REPUBLIKA.CO.ID,TEHERAN -- Presiden Iran Hassan Rouhani mengkritik pemblokiran aplikasi perpesanan Telegram di negaranya. Rouhani, seorang ulama yang relatif moderat dalam teokrasi Syiah Iran, menyatakan pendapatnya tersebut secara daring (online) di Instagram pada Jumat (4/5).
"Tidak ada jaringan sosial atau perpesanan yang diblokir 'oleh pemerintah ini' dan tidak akan ada yang diblokir," tulis Rouhani, dilaporkan kantor berita ISNA.

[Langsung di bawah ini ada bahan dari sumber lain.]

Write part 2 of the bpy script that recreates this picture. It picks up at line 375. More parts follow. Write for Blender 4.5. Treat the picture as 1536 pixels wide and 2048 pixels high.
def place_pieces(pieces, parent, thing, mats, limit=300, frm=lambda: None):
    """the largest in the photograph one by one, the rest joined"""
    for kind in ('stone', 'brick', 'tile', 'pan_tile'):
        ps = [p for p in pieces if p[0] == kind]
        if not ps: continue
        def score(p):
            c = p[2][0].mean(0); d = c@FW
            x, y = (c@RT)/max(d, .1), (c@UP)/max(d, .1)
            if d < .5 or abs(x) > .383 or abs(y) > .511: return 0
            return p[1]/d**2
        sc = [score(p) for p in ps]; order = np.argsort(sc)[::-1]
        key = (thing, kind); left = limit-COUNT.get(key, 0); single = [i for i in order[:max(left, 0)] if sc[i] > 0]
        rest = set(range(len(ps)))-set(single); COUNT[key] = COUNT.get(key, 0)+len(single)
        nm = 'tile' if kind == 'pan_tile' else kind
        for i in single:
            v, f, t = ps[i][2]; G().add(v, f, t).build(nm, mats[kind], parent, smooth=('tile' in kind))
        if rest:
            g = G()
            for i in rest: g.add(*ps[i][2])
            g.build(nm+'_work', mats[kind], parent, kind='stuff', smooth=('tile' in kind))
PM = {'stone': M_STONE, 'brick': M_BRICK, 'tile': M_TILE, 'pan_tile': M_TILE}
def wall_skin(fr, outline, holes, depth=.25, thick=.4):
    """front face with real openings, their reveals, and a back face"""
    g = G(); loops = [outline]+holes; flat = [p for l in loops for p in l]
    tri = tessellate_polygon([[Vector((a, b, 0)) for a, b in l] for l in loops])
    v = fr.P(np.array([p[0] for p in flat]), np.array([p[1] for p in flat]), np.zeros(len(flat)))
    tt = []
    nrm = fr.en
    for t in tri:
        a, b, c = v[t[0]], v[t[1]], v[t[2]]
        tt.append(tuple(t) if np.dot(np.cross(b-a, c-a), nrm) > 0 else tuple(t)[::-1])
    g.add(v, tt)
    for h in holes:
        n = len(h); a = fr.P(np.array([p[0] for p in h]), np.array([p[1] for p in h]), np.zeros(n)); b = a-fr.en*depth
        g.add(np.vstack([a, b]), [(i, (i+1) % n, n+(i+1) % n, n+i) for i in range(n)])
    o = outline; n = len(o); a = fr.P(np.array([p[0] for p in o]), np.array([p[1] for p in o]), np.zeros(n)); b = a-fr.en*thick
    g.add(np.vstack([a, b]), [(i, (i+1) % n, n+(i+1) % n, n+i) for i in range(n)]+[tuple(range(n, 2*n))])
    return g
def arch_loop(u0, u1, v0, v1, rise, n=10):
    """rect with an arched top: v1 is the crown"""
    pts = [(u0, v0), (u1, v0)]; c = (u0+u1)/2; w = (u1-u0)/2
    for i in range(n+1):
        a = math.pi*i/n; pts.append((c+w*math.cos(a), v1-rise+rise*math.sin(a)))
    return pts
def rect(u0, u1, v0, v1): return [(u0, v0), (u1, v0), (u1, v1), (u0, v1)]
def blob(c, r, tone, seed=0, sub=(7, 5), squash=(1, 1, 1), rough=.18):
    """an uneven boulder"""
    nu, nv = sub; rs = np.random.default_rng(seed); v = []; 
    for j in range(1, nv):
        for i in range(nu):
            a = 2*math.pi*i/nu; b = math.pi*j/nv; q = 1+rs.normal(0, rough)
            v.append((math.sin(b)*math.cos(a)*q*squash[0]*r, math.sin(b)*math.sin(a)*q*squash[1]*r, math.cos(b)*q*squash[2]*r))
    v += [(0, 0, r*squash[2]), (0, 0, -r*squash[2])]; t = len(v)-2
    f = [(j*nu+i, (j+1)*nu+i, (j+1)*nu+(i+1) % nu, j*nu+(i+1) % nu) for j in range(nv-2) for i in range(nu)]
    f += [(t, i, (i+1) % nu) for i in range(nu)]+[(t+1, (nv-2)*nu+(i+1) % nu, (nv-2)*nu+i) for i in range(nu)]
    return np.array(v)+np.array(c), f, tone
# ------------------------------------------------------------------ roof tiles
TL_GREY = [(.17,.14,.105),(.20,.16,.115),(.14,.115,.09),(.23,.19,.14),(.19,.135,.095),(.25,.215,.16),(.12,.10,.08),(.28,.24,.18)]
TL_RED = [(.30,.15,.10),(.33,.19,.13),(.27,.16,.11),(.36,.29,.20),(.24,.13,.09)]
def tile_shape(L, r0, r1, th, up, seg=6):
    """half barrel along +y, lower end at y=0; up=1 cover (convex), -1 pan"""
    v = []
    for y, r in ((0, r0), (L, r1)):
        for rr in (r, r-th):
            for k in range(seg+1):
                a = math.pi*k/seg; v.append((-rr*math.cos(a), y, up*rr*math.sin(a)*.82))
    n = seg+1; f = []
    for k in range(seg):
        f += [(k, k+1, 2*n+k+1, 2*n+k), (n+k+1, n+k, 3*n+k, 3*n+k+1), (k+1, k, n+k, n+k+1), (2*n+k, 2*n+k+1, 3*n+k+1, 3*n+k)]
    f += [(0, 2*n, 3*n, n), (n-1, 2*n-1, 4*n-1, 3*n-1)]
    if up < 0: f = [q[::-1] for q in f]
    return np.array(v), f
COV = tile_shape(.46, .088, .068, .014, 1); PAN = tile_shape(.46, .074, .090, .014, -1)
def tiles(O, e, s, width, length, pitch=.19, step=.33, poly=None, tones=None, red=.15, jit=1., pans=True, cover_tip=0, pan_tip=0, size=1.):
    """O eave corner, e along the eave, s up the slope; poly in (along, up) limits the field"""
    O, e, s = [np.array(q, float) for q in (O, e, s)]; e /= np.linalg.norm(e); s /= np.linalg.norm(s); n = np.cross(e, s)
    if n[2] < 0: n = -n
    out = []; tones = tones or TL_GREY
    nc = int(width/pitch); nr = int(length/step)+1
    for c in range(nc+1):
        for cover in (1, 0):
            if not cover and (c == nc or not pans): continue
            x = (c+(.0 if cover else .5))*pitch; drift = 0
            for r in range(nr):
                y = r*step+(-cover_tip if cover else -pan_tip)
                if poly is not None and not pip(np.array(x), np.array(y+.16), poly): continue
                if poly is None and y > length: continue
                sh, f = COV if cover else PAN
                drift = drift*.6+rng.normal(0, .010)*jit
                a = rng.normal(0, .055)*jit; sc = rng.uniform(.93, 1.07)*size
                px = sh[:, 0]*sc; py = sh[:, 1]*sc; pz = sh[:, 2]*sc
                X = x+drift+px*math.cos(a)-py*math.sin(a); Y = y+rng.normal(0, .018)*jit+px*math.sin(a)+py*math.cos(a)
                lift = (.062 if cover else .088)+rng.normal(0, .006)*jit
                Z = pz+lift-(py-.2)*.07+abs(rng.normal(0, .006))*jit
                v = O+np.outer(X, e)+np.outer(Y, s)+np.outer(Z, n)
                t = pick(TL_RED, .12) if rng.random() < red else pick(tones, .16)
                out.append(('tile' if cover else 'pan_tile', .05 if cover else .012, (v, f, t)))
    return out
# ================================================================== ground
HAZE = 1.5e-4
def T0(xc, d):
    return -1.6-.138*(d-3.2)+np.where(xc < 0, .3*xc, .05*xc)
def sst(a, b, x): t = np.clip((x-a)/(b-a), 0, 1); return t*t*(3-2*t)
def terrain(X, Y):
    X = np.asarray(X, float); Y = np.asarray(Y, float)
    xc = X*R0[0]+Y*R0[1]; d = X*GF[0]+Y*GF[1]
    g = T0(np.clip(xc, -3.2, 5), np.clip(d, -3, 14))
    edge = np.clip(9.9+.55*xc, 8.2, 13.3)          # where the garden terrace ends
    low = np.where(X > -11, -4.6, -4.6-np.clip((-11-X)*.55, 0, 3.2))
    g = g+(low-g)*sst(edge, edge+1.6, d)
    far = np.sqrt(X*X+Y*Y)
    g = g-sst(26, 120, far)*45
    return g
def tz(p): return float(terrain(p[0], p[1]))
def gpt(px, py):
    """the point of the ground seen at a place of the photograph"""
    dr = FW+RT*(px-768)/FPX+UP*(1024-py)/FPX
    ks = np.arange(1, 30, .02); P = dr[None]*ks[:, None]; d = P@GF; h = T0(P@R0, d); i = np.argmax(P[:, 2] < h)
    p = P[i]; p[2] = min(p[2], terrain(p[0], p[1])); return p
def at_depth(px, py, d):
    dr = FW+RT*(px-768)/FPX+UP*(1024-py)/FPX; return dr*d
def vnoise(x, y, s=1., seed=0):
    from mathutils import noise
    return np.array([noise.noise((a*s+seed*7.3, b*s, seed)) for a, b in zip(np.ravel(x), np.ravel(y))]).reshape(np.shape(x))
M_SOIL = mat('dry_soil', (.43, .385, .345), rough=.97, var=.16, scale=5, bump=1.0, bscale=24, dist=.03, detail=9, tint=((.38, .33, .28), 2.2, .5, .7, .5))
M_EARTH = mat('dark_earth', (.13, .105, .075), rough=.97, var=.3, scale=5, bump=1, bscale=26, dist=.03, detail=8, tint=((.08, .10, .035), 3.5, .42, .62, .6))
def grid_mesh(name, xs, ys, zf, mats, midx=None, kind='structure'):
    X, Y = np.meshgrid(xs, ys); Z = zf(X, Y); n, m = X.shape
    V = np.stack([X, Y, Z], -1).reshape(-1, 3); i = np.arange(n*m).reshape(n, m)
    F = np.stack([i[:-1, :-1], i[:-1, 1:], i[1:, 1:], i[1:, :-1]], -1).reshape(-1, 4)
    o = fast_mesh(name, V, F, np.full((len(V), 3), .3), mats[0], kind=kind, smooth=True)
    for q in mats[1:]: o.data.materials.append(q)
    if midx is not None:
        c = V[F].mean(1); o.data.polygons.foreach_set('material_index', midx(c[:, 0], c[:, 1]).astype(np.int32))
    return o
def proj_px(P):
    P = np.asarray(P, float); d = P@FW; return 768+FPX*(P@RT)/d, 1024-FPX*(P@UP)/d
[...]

"Jika pada tingkat tertinggi sistem pemerintahan ini keputusan telah dibuat untuk membatasi atau memblokir komunikasi rakyat, maka pemilik sebenarnya dari negara ini, yaitu rakyat itu sendiri, harus menyadari hal tersebut," tambah dia.
Telegram digunakan oleh hampir setengah dari 80 juta penduduk Iran. Aplikasi ini sangat penting dalam mendorong mobilisasi aksi protes nasional pada Desember dan Januari lalu.
Pihak berwenang memutuskan untuk memblokir sementara aplikasi Telegram guna menenangkan demonstrasi. Akan tetapi pada Senin (30/4), pengadilan Iran memerintahkan penyedia layanan internet untuk memblokir akses ke aplikasi tersebut. Sejak saat itu, sebagian besar pengguna belum dapat mengakses Telegram.
Jaksa Teheran juga memerintahkan Telegram untuk diblokir dengan tidak memungkinkan pengguna untuk melewati batasan penggunaan virtual private network (VPN). Warga Iran yang paham komputer secara rutin menggunakan VPN semacam itu untuk menyiasati pembatasan online di negara tersebut dalam menggunakan Facebook, Twitter, dan situs terlarang lainnya.
Telegram memungkinkan penggunanya untuk mengirim pesan teks, gambar, dan video melalui internet. Aplikasi ini adalah aplikasi yang sangat terenskripsi dan memungkinkan pengguna untuk mengatur pesan mereka ke pengaturan 'self-destruct' setiap periode tertentu. Fitur ini ini menjadi favorit di kalangan aktivis yang ingin melindungi privasi mereka.
Ketua komite parlemen Iran yang mengatur keamanan nasional dan kebijakan luar negeri, Alaeddin Boroujerdi, telah menegaskan Telegram akan diblokir secara permanen. Otoritas Iran telah mencoba meyakinkan masyarakat untuk menggunakan aplikasi perpesanan yang dibuat di dalam negeri sebagai gantinya. Namun para aktivis khawatir aplikasi tersebut dapat dimonitor oleh pemerintah.
Boroujerdi juga mengatakan keputusan untuk memblokir aplikasi tersebut adalah tanggapan terhadap peran destruktif Telegram dalam protes anti-pemerintah yang dimulai pada akhir Desember lalu. Dalam protes ini, sedikitnya 25 orang tewas dan hampir 5.000 lainnya dilaporkan ditangkap.